==== Information shown

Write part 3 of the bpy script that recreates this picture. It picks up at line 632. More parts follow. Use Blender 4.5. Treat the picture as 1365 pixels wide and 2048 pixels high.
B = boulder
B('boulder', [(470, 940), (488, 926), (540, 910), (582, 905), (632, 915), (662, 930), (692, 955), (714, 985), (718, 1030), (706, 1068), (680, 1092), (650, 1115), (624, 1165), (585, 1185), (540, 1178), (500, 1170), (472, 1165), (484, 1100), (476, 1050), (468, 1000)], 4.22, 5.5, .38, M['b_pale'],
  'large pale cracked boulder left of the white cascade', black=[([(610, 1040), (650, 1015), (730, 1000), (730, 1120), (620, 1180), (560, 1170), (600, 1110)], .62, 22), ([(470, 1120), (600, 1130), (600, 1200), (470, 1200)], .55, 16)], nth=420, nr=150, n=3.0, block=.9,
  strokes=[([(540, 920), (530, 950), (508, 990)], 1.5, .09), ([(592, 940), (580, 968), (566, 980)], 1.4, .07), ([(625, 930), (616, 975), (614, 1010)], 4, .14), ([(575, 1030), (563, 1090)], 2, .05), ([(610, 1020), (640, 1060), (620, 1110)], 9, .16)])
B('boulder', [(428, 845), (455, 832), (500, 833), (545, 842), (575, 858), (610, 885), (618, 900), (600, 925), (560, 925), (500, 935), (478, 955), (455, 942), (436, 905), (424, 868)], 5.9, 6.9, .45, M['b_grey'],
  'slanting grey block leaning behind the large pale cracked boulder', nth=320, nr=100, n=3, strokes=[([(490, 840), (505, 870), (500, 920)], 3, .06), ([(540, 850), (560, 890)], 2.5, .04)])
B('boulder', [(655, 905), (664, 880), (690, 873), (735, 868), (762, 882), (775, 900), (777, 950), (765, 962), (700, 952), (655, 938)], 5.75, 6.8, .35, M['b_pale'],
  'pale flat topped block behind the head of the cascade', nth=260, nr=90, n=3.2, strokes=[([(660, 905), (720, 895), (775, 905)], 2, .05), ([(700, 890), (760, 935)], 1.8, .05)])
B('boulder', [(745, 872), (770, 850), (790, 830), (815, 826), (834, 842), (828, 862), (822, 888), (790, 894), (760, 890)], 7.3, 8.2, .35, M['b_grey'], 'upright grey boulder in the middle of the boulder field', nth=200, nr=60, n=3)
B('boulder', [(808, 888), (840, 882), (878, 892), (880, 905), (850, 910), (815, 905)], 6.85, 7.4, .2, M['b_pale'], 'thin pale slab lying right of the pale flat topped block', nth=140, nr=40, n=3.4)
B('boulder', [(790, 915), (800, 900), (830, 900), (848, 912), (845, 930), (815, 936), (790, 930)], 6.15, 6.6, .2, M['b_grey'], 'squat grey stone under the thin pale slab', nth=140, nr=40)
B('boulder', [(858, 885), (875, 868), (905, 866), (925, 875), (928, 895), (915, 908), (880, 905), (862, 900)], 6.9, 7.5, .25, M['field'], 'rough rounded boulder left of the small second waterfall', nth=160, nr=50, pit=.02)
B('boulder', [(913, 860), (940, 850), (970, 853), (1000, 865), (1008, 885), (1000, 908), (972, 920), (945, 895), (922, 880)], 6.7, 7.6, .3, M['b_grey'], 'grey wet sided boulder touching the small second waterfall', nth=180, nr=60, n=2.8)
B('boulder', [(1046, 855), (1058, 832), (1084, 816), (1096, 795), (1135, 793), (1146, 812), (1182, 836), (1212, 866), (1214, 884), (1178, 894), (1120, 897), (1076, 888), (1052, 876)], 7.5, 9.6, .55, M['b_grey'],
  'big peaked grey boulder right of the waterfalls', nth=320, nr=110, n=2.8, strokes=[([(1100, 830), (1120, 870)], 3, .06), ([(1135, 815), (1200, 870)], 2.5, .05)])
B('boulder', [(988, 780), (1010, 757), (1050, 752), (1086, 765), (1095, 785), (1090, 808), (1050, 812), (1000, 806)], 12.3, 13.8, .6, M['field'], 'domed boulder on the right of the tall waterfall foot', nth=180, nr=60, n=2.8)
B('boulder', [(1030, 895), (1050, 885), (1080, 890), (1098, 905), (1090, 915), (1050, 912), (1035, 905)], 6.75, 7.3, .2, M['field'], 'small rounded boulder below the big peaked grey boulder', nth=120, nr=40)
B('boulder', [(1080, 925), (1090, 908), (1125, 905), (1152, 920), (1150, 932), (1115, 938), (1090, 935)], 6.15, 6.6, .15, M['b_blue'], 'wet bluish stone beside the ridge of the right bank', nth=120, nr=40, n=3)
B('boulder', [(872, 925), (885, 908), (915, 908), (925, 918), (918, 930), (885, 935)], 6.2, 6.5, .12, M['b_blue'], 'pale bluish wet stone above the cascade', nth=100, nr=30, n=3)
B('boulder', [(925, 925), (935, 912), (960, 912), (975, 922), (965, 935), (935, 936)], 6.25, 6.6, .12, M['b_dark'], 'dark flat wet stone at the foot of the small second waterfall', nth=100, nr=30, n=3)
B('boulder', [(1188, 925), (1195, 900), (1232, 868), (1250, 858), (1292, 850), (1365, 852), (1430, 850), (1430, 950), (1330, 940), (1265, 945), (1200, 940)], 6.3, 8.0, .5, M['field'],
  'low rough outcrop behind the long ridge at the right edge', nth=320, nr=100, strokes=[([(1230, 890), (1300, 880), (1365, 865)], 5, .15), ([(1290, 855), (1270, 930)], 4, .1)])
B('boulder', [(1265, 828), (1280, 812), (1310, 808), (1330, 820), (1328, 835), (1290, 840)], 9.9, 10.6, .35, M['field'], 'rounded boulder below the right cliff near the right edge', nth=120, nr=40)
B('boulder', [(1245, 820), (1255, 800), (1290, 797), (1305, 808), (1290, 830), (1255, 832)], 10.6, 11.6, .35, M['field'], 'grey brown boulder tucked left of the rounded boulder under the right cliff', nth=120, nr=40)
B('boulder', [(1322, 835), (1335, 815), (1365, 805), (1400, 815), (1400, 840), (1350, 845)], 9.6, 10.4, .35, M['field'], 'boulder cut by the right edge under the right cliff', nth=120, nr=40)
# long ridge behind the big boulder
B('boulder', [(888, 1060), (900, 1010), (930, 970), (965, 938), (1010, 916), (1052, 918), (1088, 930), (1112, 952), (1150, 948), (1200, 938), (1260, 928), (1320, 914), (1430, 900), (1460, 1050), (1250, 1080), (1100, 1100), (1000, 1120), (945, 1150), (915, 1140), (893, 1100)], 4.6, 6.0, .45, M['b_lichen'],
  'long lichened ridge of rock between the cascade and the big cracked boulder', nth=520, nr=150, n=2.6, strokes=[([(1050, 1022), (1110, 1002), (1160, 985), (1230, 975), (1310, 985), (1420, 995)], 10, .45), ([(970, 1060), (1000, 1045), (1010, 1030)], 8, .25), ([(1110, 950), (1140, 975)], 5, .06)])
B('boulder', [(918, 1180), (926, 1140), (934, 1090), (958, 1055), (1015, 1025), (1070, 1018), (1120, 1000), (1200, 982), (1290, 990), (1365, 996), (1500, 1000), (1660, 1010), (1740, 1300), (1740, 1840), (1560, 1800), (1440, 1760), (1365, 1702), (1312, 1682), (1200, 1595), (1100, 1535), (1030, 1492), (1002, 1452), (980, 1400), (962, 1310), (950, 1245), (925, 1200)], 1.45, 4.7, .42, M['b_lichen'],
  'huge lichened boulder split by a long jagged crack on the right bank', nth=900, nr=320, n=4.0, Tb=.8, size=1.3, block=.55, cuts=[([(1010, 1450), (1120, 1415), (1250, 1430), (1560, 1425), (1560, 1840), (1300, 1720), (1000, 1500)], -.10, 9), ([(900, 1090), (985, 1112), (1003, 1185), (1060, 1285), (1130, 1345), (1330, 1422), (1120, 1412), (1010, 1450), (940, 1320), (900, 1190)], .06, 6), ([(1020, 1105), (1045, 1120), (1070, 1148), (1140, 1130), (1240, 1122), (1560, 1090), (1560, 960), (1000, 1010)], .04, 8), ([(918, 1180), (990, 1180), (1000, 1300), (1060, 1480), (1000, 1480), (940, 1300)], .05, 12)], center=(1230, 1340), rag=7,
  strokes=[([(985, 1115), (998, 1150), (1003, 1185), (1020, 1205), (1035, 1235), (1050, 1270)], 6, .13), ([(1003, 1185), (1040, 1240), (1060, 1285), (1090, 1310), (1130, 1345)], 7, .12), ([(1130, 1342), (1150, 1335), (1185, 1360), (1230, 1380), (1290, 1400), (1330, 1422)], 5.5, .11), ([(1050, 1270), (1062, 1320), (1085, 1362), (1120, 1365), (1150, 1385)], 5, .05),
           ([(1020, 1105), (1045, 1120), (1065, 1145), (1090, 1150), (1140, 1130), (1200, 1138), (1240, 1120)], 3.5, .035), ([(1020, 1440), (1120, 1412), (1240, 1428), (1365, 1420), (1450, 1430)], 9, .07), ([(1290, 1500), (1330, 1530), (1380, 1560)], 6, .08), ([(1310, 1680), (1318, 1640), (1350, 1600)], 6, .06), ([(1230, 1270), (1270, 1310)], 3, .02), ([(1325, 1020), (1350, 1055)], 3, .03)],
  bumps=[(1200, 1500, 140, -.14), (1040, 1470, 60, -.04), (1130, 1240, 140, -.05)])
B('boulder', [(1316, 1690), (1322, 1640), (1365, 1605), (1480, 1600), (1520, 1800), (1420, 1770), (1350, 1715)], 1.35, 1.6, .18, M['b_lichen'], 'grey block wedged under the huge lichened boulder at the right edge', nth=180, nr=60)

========

*Work to be completed*
In the listing above, please print only the lines from the first one to the line where "B = boulder" appears, exactly as written, both of those lines included.

*The response*
Write part 3 of the bpy script that recreates this picture. It picks up at line 632. More parts follow. Use Blender 4.5. Treat the picture as 1365 pixels wide and 2048 pixels high.
B = boulder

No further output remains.